Exercise aim -> Pictures within the data are to be left out; everything else must be reproduced exactly.

========================

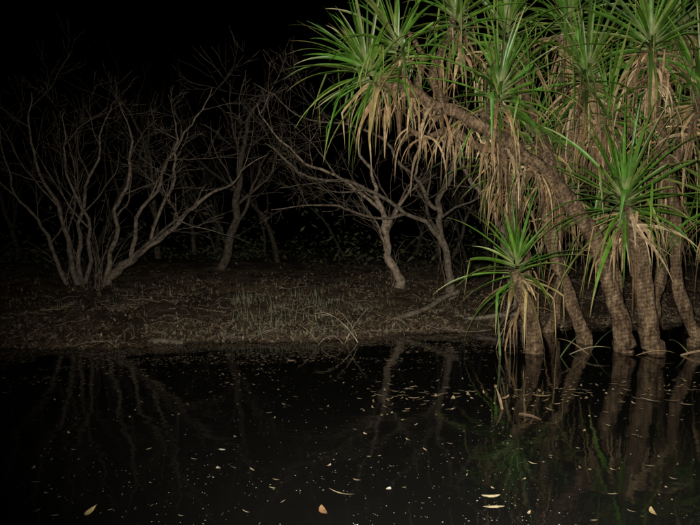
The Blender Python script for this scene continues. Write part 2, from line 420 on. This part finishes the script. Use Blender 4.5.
# ------------------------------------------------------------ grass + reeds
def tuft(m,x,y,n,h,spread,col):
    for i in range(n):
        px=x+random.gauss(0,spread);py=y+random.gauss(0,spread);z=max(0,H(px,py))
        a=U(0,6.28);q=U(.5,1.2);b=U(.1,.5)
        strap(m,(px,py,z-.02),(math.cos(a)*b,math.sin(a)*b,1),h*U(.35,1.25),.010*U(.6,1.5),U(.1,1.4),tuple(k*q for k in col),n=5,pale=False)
m=MB()
for i in range(42): tuft(m,U(-2.1,-.2),shore(-1)+U(.1,2.6),7,.25,.13,(.14,.15,.085))
for i in range(130):
    x=U(-7,2);tuft(m,x,shore(x)+U(.1,4.5),6,.16,.09,(.12,.12,.07))
m.obj('grass',M_grass)
m=MB()
def arc(p,q,h,r,col=(.26,.21,.14)):
    path=[]
    for k in range(11):
        t=k/10;path.append((p[0]+(q[0]-p[0])*t,p[1]+(q[1]-p[1])*t,p[2]+(q[2]-p[2])*t+h*4*t*(1-t)+.01*U(-1,1),r*(1-.6*t)))
    tube(m,path,5,col)
arc((.15,10.1,-.05),(-.55,10.1,.42),.18,.008);arc((-.1,10.1,-.05),(.25,10.0,.5),.05,.006)
arc((-.5,9.9,-.05),(-.1,9.7,.05),.14,.006);arc((-.45,9.9,0),(-.75,9.8,.3),.05,.005);arc((.1,10.1,.1),(-.2,10,.5),.06,.005)
m.obj('arching_twigs',M_bark)
m=MB()
for p,d,L,c in [((2.0,9.0,-.05),(-.05,0,1),.75,(.10,.15,.05)),((2.75,8.9,-.03),(.5,0,.8),.5,(.12,.16,.06)),((2.9,9.1,-.03),(.8,-.3,.5),.6,(.2,.17,.1)),
    ((1.4,6.2,.0),(-.15,.3,.9),.22,(.14,.09,.05)),((1.5,6.0,.01),(.6,-.6,.10),.3,(.08,.05,.03)),((3.2,9.1,0),(-.6,-.2,.5),.6,(.25,.19,.1)),
    ((3.3,9.3,0),(.5,-.3,.9),.5,(.1,.15,.05)),((3.8,9.0,0),(.9,-.3,.4),.5,(.3,.22,.12)),((4.4,9.0,0),(.9,-.3,.4),.5,(.2,.14,.08)),((4.6,9.2,0),(-.5,-.3,.5),.5,(.2,.2,.08))]:
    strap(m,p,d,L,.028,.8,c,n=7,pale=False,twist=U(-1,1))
m.obj('broken_pandanus_leaves',M_dead)

# ------------------------------------------------------------ floating matter
m=MB()
for i in range(3400):
    y=3.3+7*R()**1.3;x=U(-.62,.62)*y
    cl=noise.noise(Vector((x*.8,y*.8,5)))
    if cl<-.05 and R()<.75: continue
    s=U(.002,.007)*(1.8 if R()<.1 else 1);q=U(.15,.95)
    flatleaf(m,(x,y,.004),s*1.6,s,(.6*q,.57*q,.47*q),tilt=.05,curl=0,n=2)
for i in range(12000):
    x=U(-7,2.5);y=shore(x)-abs(random.gauss(0,1.1))-.02
    if noise.noise(Vector((x*1.2,y*2.5,1)))<-.1: continue
    q=U(.3,1.0);flatleaf(m,(x,y,.005),U(.02,.07),U(.01,.025),(.17*q,.13*q,.08*q),tilt=.22,curl=.1,n=2)
m.obj('floating_debris',M_float,smooth=False)
m=MB()
LV=[(-1.49,3.86,.15,.04,(.5,.38,.18)),(-.15,3.88,.14,.04,(.24,.13,.06)),(.24,4.22,.06,.03,(.5,.45,.36)),(.86,4.1,.12,.035,(.4,.34,.2)),(.84,3.92,.14,.03,(.36,.3,.18)),
    (1.75,3.86,.13,.03,(.3,.22,.1)),(-.05,4.15,.2,.012,(.28,.22,.12)),(-.74,8.6,.1,.09,(.42,.28,.18)),(.12,5.4,.07,.025,(.4,.32,.2)),(-.95,5.0,.05,.03,(.5,.47,.4)),
    (1.0,6.6,.16,.04,(.42,.3,.17)),(.85,6.7,.1,.03,(.42,.32,.18)),(1.2,6.75,.2,.03,(.36,.29,.15)),(1.5,6.6,.14,.04,(.26,.18,.1)),(1.9,6.7,.2,.05,(.3,.22,.12)),
    (2.3,6.6,.12,.03,(.24,.18,.1)),(2.9,6.5,.22,.04,(.34,.26,.16)),(3.1,6.5,.16,.03,(.24,.18,.1)),(.62,7.0,.1,.03,(.34,.26,.17)),(-.9,4.6,.06,.03,(.4,.36,.28))]
for x,y,l,wd,c in LV:
    flatleaf(m,(x,y,.008),l,wd,c,tilt=.06,curl=.12,n=7)
for i in range(190):
    x=U(.2,4.2);y=6.6+random.gauss(0,.35)+.12*x;q=U(.3,1);flatleaf(m,(x,y,.006),U(.03,.13),U(.01,.026),(.42*q,.32*q,.19*q),tilt=.1,curl=.15,n=4)
for i in range(180):
    y=U(3.7,9);x=U(-.5,.5)*y;q=U(.2,1);flatleaf(m,(x,y,.006),U(.02,.07),U(.006,.02),(.4*q,.31*q,.19*q),tilt=.1,curl=.15,n=4)
m.obj('floating_leaves',M_float,smooth=False)

# ------------------------------------------------------------ light: night sky + the camera flash
wd=bpy.data.worlds.new('World');bpy.context.scene.world=wd;wd.use_nodes=True
nt=wd.node_tree;bg=nt.nodes['Background'];sk=nt.nodes.new('ShaderNodeTexSky');sk.sky_type='NISHITA';sk.sun_disc=False
sk.sun_elevation=math.radians(-4);sk.sun_rotation=math.radians(180)
nt.links.new(sk.outputs[0],bg.inputs[0]);bg.inputs[1].default_value=.006
try: wd.cycles.sampling_method='NONE'
except Exception: pass
l=bpy.data.lights.new('camera_flash','SPOT');l.energy=6000;l.color=(1,.95,.86);l.shadow_soft_size=.03;l.spot_size=math.radians(97);l.spot_blend=1
lo=bpy.data.objects.new('camera_flash',l);bpy.context.collection.objects.link(lo);lo.location=(-.06,.02,1.68)
lo.rotation_euler=(Vector((2.2,9,2.2))-lo.location).to_track_quat('-Z','Y').to_euler()

cam=bpy.data.cameras.new('camera');cam.lens=35;cam.sensor_width=36;cam.clip_end=1000;cam.clip_start=.05
co=bpy.data.objects.new('camera',cam);bpy.context.collection.objects.link(co);co.location=(0,0,1.6)
co.rotation_euler=(math.radians(90-2.3),0,0)
s=bpy.context.scene;s.camera=co
s.view_settings.view_transform='Standard';s.view_settings.look='None';s.view_settings.exposure=0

========================

Final answer ->
The Blender Python script for this scene continues. Write part 2, from line 420 on. This part finishes the script. Use Blender 4.5.
# ------------------------------------------------------------ grass + reeds
def tuft(m,x,y,n,h,spread,col):
    for i in range(n):
        px=x+random.gauss(0,spread);py=y+random.gauss(0,spread);z=max(0,H(px,py))
        a=U(0,6.28);q=U(.5,1.2);b=U(.1,.5)
        strap(m,(px,py,z-.02),(math.cos(a)*b,math.sin(a)*b,1),h*U(.35,1.25),.010*U(.6,1.5),U(.1,1.4),tuple(k*q for k in col),n=5,pale=False)
m=MB()
for i in range(42): tuft(m,U(-2.1,-.2),shore(-1)+U(.1,2.6),7,.25,.13,(.14,.15,.085))
for i in range(130):
    x=U(-7,2);tuft(m,x,shore(x)+U(.1,4.5),6,.16,.09,(.12,.12,.07))
m.obj('grass',M_grass)
m=MB()
def arc(p,q,h,r,col=(.26,.21,.14)):
    path=[]
    for k in range(11):
        t=k/10;path.append((p[0]+(q[0]-p[0])*t,p[1]+(q[1]-p[1])*t,p[2]+(q[2]-p[2])*t+h*4*t*(1-t)+.01*U(-1,1),r*(1-.6*t)))
    tube(m,path,5,col)
arc((.15,10.1,-.05),(-.55,10.1,.42),.18,.008);arc((-.1,10.1,-.05),(.25,10.0,.5),.05,.006)
arc((-.5,9.9,-.05),(-.1,9.7,.05),.14,.006);arc((-.45,9.9,0),(-.75,9.8,.3),.05,.005);arc((.1,10.1,.1),(-.2,10,.5),.06,.005)
m.obj('arching_twigs',M_bark)
m=MB()
for p,d,L,c in [((2.0,9.0,-.05),(-.05,0,1),.75,(.10,.15,.05)),((2.75,8.9,-.03),(.5,0,.8),.5,(.12,.16,.06)),((2.9,9.1,-.03),(.8,-.3,.5),.6,(.2,.17,.1)),
    ((1.4,6.2,.0),(-.15,.3,.9),.22,(.14,.09,.05)),((1.5,6.0,.01),(.6,-.6,.10),.3,(.08,.05,.03)),((3.2,9.1,0),(-.6,-.2,.5),.6,(.25,.19,.1)),
    ((3.3,9.3,0),(.5,-.3,.9),.5,(.1,.15,.05)),((3.8,9.0,0),(.9,-.3,.4),.5,(.3,.22,.12)),((4.4,9.0,0),(.9,-.3,.4),.5,(.2,.14,.08)),((4.6,9.2,0),(-.5,-.3,.5),.5,(.2,.2,.08))]:
    strap(m,p,d,L,.028,.8,c,n=7,pale=False,twist=U(-1,1))
m.obj('broken_pandanus_leaves',M_dead)

# ------------------------------------------------------------ floating matter
m=MB()
for i in range(3400):
    y=3.3+7*R()**1.3;x=U(-.62,.62)*y
    cl=noise.noise(Vector((x*.8,y*.8,5)))
    if cl<-.05 and R()<.75: continue
    s=U(.002,.007)*(1.8 if R()<.1 else 1);q=U(.15,.95)
    flatleaf(m,(x,y,.004),s*1.6,s,(.6*q,.57*q,.47*q),tilt=.05,curl=0,n=2)
for i in range(12000):
    x=U(-7,2.5);y=shore(x)-abs(random.gauss(0,1.1))-.02
    if noise.noise(Vector((x*1.2,y*2.5,1)))<-.1: continue
    q=U(.3,1.0);flatleaf(m,(x,y,.005),U(.02,.07),U(.01,.025),(.17*q,.13*q,.08*q),tilt=.22,curl=.1,n=2)
m.obj('floating_debris',M_float,smooth=False)
m=MB()
LV=[(-1.49,3.86,.15,.04,(.5,.38,.18)),(-.15,3.88,.14,.04,(.24,.13,.06)),(.24,4.22,.06,.03,(.5,.45,.36)),(.86,4.1,.12,.035,(.4,.34,.2)),(.84,3.92,.14,.03,(.36,.3,.18)),
    (1.75,3.86,.13,.03,(.3,.22,.1)),(-.05,4.15,.2,.012,(.28,.22,.12)),(-.74,8.6,.1,.09,(.42,.28,.18)),(.12,5.4,.07,.025,(.4,.32,.2)),(-.95,5.0,.05,.03,(.5,.47,.4)),
    (1.0,6.6,.16,.04,(.42,.3,.17)),(.85,6.7,.1,.03,(.42,.32,.18)),(1.2,6.75,.2,.03,(.36,.29,.15)),(1.5,6.6,.14,.04,(.26,.18,.1)),(1.9,6.7,.2,.05,(.3,.22,.12)),
    (2.3,6.6,.12,.03,(.24,.18,.1)),(2.9,6.5,.22,.04,(.34,.26,.16)),(3.1,6.5,.16,.03,(.24,.18,.1)),(.62,7.0,.1,.03,(.34,.26,.17)),(-.9,4.6,.06,.03,(.4,.36,.28))]
for x,y,l,wd,c in LV:
    flatleaf(m,(x,y,.008),l,wd,c,tilt=.06,curl=.12,n=7)
for i in range(190):
    x=U(.2,4.2);y=6.6+random.gauss(0,.35)+.12*x;q=U(.3,1);flatleaf(m,(x,y,.006),U(.03,.13),U(.01,.026),(.42*q,.32*q,.19*q),tilt=.1,curl=.15,n=4)
for i in range(180):
    y=U(3.7,9);x=U(-.5,.5)*y;q=U(.2,1);flatleaf(m,(x,y,.006),U(.02,.07),U(.006,.02),(.4*q,.31*q,.19*q),tilt=.1,curl=.15,n=4)
m.obj('floating_leaves',M_float,smooth=False)

# ------------------------------------------------------------ light: night sky + the camera flash
wd=bpy.data.worlds.new('World');bpy.context.scene.world=wd;wd.use_nodes=True
nt=wd.node_tree;bg=nt.nodes['Background'];sk=nt.nodes.new('ShaderNodeTexSky');sk.sky_type='NISHITA';sk.sun_disc=False
sk.sun_elevation=math.radians(-4);sk.sun_rotation=math.radians(180)
nt.links.new(sk.outputs[0],bg.inputs[0]);bg.inputs[1].default_value=.006
try: wd.cycles.sampling_method='NONE'
except Exception: pass
l=bpy.data.lights.new('camera_flash','SPOT');l.energy=6000;l.color=(1,.95,.86);l.shadow_soft_size=.03;l.spot_size=math.radians(97);l.spot_blend=1
lo=bpy.data.objects.new('camera_flash',l);bpy.context.collection.objects.link(lo);lo.location=(-.06,.02,1.68)
lo.rotation_euler=(Vector((2.2,9,2.2))-lo.location).to_track_quat('-Z','Y').to_euler()

cam=bpy.data.cameras.new('camera');cam.lens=35;cam.sensor_width=36;cam.clip_end=1000;cam.clip_start=.05
co=bpy.data.objects.new('camera',cam);bpy.context.collection.objects.link(co);co.location=(0,0,1.6)
co.rotation_euler=(math.radians(90-2.3),0,0)
s=bpy.context.scene;s.camera=co
s.view_settings.view_transform='Standard';s.view_settings.look='None';s.view_settings.exposure=0